A Hora Mais Escura reconstitui a caçada a Osama bin Laden pela ótica de uma obcecada agente da CIA interpretada por Jessica Chastain. Não há conversa fiada ou cenas gratuitas de “heroísmo”, mas um mergulho tenso e seco numa espécie muito particular de submundo.

Eu me lembro de um episódio de 24 Horas no qual o imorrível Jack Bauer falava, com amargura, sobre esse “mundo paralelo” em que ele e seus pares viviam. Nele, os atores e suas táticas se confundem até se tornar uma coisa só. Atentados terroristas são injustificáveis, mas o que dizer das respostas a eles? Até que ponto são aceitáveis? Eu, sinceramente, não sei ao certo. No caso específico, antes tivessem se limitado a caçar e exterminar Osama e seus comparsas. Invadir dois países injustificadamente?

Mas, voltemos ao filme.

Há quem reclame das cenas de tortura em A Hora Mais Escura, como se elas fossem um problema do longa e não da realidade que ele aborda. Achar que Osama foi rastreado sem o uso de “técnicas extremas de interrogatório” é de uma ingenuidade (para não dizer burrice) sem tamanho. O mundo é feio e triste, e só tende a piorar. Não há heróis ou mocinhos, só antagonistas.

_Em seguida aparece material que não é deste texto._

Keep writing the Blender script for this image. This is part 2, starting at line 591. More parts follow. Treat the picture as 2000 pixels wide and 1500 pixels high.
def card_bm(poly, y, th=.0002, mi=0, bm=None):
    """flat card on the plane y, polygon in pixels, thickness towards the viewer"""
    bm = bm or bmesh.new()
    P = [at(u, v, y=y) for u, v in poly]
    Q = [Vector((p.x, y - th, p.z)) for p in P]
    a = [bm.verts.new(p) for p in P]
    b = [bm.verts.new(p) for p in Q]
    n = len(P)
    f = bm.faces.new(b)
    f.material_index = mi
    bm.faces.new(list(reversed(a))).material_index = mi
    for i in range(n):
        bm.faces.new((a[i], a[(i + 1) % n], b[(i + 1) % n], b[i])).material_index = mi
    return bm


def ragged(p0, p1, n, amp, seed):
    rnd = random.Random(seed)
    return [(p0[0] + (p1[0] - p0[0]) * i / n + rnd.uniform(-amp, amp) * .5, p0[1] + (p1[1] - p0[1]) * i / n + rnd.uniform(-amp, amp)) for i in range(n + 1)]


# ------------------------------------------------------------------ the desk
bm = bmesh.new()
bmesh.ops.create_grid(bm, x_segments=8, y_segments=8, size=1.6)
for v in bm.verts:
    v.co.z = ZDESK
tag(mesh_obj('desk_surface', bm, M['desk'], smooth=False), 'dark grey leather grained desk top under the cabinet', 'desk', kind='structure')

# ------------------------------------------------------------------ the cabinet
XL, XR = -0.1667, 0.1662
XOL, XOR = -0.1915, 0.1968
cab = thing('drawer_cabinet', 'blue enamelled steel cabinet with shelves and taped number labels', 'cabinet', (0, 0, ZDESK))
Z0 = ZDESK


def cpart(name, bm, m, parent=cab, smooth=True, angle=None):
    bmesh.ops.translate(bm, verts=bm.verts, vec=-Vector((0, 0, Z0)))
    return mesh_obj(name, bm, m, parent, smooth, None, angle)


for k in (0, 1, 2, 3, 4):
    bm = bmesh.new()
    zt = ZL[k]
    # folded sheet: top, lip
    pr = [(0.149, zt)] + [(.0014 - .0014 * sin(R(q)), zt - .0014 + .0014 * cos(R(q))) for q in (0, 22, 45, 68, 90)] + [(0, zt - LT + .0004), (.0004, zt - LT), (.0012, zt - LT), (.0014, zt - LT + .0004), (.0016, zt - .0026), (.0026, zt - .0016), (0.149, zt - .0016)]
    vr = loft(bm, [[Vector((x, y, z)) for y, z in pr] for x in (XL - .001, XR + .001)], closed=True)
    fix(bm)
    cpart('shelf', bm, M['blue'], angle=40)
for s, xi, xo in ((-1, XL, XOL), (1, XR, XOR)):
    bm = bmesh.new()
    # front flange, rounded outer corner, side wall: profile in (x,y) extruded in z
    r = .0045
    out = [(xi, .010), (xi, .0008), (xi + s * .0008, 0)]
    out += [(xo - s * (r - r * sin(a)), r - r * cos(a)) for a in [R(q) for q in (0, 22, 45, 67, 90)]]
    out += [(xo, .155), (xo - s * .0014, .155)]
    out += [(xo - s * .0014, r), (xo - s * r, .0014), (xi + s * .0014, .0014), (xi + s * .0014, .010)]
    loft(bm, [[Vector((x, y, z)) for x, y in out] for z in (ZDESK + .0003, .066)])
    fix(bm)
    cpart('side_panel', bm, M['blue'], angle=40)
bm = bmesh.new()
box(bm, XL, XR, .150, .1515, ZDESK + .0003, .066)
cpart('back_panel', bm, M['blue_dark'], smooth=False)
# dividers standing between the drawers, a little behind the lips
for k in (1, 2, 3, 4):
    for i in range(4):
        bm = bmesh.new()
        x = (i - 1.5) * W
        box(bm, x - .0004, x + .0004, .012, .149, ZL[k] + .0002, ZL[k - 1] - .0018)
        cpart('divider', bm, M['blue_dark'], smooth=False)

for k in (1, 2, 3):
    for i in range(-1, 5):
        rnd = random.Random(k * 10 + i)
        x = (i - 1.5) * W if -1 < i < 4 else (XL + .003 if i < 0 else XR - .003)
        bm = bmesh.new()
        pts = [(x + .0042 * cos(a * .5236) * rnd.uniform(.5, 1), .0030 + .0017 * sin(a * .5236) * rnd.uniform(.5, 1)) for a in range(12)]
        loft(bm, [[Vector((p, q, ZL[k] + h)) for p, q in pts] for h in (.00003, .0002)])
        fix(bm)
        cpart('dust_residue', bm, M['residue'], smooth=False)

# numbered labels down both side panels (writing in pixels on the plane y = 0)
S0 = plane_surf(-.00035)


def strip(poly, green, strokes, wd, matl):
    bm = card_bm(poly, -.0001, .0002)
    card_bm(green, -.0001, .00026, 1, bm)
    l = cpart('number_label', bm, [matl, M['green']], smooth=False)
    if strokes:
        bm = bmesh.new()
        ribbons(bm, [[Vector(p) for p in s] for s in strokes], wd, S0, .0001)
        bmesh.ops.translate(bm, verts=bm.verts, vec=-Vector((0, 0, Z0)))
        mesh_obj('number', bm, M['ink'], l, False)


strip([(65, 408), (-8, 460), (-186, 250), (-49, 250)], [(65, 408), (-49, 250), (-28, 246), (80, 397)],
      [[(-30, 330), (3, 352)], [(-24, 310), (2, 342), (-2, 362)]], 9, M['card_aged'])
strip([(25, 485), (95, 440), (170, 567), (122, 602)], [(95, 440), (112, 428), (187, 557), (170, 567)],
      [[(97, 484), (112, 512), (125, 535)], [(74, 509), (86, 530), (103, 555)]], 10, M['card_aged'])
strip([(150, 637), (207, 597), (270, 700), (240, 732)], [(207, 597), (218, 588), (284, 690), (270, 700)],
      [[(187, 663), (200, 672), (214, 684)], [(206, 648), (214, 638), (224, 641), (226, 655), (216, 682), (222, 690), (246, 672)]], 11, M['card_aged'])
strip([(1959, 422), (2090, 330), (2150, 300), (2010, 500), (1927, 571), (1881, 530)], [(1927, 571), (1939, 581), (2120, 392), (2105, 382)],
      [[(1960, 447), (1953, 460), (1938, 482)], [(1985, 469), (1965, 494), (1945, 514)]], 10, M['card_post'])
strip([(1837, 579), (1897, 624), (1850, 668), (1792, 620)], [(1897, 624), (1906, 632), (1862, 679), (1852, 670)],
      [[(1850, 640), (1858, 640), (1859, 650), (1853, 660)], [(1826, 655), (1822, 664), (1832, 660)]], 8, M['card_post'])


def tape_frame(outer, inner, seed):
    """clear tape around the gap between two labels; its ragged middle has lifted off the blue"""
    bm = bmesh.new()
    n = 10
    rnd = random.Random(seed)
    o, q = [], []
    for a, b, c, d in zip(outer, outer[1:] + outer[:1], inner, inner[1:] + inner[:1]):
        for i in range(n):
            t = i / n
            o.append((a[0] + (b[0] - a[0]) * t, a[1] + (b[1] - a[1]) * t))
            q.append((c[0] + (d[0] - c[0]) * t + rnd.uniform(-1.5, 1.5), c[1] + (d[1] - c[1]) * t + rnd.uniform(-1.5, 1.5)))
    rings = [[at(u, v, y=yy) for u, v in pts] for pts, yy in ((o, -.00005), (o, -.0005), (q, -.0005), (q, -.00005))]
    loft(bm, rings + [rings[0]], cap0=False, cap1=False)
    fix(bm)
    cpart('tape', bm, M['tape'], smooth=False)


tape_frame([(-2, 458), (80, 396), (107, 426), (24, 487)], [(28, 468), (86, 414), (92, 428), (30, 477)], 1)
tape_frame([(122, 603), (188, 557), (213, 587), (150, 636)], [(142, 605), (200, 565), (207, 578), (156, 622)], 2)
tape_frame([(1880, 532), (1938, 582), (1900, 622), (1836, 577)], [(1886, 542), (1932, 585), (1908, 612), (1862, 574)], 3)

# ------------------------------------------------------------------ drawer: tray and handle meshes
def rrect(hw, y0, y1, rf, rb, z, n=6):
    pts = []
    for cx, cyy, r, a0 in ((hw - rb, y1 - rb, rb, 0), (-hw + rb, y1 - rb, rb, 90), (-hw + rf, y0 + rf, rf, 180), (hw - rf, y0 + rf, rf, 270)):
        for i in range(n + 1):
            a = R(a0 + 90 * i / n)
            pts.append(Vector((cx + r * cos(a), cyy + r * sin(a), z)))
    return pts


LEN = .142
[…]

Bigelow evita sistematicamente todos os vícios em que poderia incorrer ao lidar com esse tipo de material. Sem discursos, sem justificativas. É a mesma qualidade que engrandece o Munique de Steven Spielberg: eles fizeram isso com a gente, então a gente vai lá e faz isso com eles. Engrandece os filmes, bem entendido.

Em A Hora Mais Escura, há uma cena muito boa na qual os agentes da CIA discutem seu próximo movimento enquanto, na TV, o patético Barack Obama diz em entrevista que os EUA não praticam mais tortura. Não muito tempo antes, vimos enfiarem um saudita espancado, aterrorizado e literalmente cagado numa caixa. Não há muito espaço para sutilezas aqui.

Penso que a primeira qualidade de um filme deve ser a honestidade. No meu entender, o fato de o trucidamento final de Osama ser isento de catarse ou triunfalismo explicita uma postura das mais honestas por parte da realizadora. Do que é que se trata, afinal? “Assassinato seletivo”, no jargão da realpolitik. Um bando de SEALs invadindo uma fortaleza e queimando o responsável pelo maior atentado terrorista da história. E, depois, Bigelow nos oferece um dos closes mais lancinantes que eu já vi: a expressão depauperada no rosto exausto de Chastain, ao final de tudo.

Ela não respira aliviada, e tampouco o espectador. Mundo de merda, cinema dos grandes.